> WRITTEN EXERCISE
Return, unaltered, every line from the beginning of the material below up to and including the one with "scene.view_settings.exposure = 0.25;".

> DATA PROVIDED
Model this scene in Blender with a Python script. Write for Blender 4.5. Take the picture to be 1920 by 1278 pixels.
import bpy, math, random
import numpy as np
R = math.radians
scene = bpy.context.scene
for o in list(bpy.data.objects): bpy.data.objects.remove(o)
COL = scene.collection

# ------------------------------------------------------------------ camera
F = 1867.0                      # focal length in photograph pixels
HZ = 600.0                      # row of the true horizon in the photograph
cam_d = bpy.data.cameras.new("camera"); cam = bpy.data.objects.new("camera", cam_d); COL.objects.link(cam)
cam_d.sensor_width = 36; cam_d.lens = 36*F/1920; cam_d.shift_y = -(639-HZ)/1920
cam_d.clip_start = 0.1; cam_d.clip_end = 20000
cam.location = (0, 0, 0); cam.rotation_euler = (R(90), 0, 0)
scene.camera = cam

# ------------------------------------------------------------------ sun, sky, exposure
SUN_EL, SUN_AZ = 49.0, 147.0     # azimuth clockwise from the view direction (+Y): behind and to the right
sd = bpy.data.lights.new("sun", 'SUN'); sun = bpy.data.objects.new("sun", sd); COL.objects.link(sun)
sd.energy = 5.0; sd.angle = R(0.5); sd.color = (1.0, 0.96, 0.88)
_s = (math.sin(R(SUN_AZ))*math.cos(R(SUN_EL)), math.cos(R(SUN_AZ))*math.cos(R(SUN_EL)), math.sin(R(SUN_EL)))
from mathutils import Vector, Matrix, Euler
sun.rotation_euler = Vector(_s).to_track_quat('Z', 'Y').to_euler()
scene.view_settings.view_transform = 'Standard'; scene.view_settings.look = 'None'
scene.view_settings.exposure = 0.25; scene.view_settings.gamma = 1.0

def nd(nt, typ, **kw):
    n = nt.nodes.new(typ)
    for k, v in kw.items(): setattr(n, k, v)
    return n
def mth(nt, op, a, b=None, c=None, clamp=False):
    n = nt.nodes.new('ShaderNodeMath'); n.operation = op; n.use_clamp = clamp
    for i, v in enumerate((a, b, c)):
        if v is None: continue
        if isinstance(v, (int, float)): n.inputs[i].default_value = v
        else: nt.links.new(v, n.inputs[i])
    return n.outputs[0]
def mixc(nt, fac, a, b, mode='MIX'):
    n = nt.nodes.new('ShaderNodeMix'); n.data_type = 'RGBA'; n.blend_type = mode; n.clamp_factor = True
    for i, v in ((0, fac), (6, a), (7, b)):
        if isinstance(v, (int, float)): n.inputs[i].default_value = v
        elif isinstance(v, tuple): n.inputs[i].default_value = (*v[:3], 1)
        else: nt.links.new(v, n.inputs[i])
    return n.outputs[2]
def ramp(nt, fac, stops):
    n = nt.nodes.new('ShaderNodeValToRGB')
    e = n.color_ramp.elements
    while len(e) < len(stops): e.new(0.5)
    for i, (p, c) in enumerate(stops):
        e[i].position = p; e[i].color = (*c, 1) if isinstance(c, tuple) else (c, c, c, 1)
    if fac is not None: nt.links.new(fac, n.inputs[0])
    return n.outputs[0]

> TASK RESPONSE
Model this scene in Blender with a Python script. Write for Blender 4.5. Take the picture to be 1920 by 1278 pixels.
import bpy, math, random
import numpy as np
R = math.radians
scene = bpy.context.scene
for o in list(bpy.data.objects): bpy.data.objects.remove(o)
COL = scene.collection

# ------------------------------------------------------------------ camera
F = 1867.0                      # focal length in photograph pixels
HZ = 600.0                      # row of the true horizon in the photograph
cam_d = bpy.data.cameras.new("camera"); cam = bpy.data.objects.new("camera", cam_d); COL.objects.link(cam)
cam_d.sensor_width = 36; cam_d.lens = 36*F/1920; cam_d.shift_y = -(639-HZ)/1920
cam_d.clip_start = 0.1; cam_d.clip_end = 20000
cam.location = (0, 0, 0); cam.rotation_euler = (R(90), 0, 0)
scene.camera = cam

# ------------------------------------------------------------------ sun, sky, exposure
SUN_EL, SUN_AZ = 49.0, 147.0     # azimuth clockwise from the view direction (+Y): behind and to the right
sd = bpy.data.lights.new("sun", 'SUN'); sun = bpy.data.objects.new("sun", sd); COL.objects.link(sun)
sd.energy = 5.0; sd.angle = R(0.5); sd.color = (1.0, 0.96, 0.88)
_s = (math.sin(R(SUN_AZ))*math.cos(R(SUN_EL)), math.cos(R(SUN_AZ))*math.cos(R(SUN_EL)), math.sin(R(SUN_EL)))
from mathutils import Vector, Matrix, Euler
sun.rotation_euler = Vector(_s).to_track_quat('Z', 'Y').to_euler()
scene.view_settings.view_transform = 'Standard'; scene.view_settings.look = 'None'
scene.view_settings.exposure = 0.25; scene.view_settings.gamma = 1.0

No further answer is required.